Desde un punto de vista realista y pragmático, quizás sea
cierto que nuestras democracias funcionan a pesar del desencanto y la
desmoralización de sus ciudadanos. La abstención es preocupante, nos dicen, pero
no paraliza la maquinaria procedimental. Las consideraciones éticas de los
ciudadanos están en segundo plano, como un adorno. De hecho, el entusiasmo
ético puede llegar a convertirse en un estorbo… El nivel de conciencia cívica
tiene un máximo, insinúan. Si el ciudadano lo sobrepasa, pone en cuestión las
normas del sistema. Se vuelve un revolucionario… ¿Es necesario un mínimo de
compromiso moral con las instituciones? Imaginemos un partido de baloncesto en
el que los jugadores desconfían de todo, de las reglas, de la autoridad de los
árbitros, de su propio entrenador, de su club… Este nihilismo deportivo
convertiría el juego en un mero mecanismo sin sentido.

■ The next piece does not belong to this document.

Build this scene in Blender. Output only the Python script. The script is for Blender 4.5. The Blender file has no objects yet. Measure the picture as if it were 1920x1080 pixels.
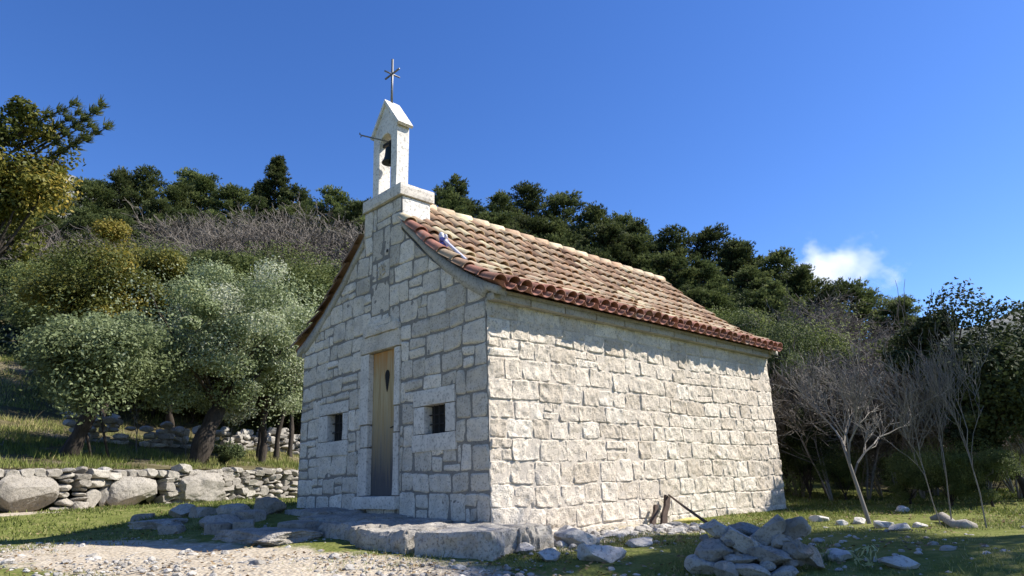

Las causas del desánimo político son bastante conocidas. Para
Francisco Fernández Buey (“Ética y filosofía política”), la tecnificación y la
mercantilización de los partidos han conducido a que funcionen como oligarquías.
Todos los partidos son maquinarias electorales al servicio de un líder. Y las
nuevas formaciones tardan muy poco tiempo en imitar a las viejas. La ciudadanía
siente que su voto no sirve para nada y aumenta la abstención. Además, esta
crisis de representación afecta sobre todo a los de abajo, a los excluidos del
sistema, a los que viven en precario.
A estas alturas, la confianza moral ya
no se recupera con promesas, sino con reformas estructurales. Ya son demasiadas
las promesas incumplidas por la democracia representativa. A no ser, claro, que
el objetivo consista en mantenernos en la apatía política, para no molestar.
Esas reformas nos remiten al problema de la esencia de la democracia, a pensar
qué debería ser de verdad y a mejorarla. Para animar a la ciudadanía es preciso
crear nuevos cauces participativos. Los niveles de compromiso ético con la
democracia solo se recuperarán profundizando en ella. Ni votar ni pertenecer a
un partido político son suficientes. Cuesta convencer a la gente de que ir a
votar es bueno, que es un derecho democrático y, quizás, un deber. Uno no se
siente con fuerza moral para animar a los demás a formar parte de un partido
político… Es cierto que nos quedan las asociaciones. Se puede hacer una gran
labor cívica en ellas, pero no generan cambios legislativos de forma directa.
Necesitamos inventar mecanismos intermedios en los que el ciudadano pueda
desplegar su racionalidad práctica. ¡A pensar!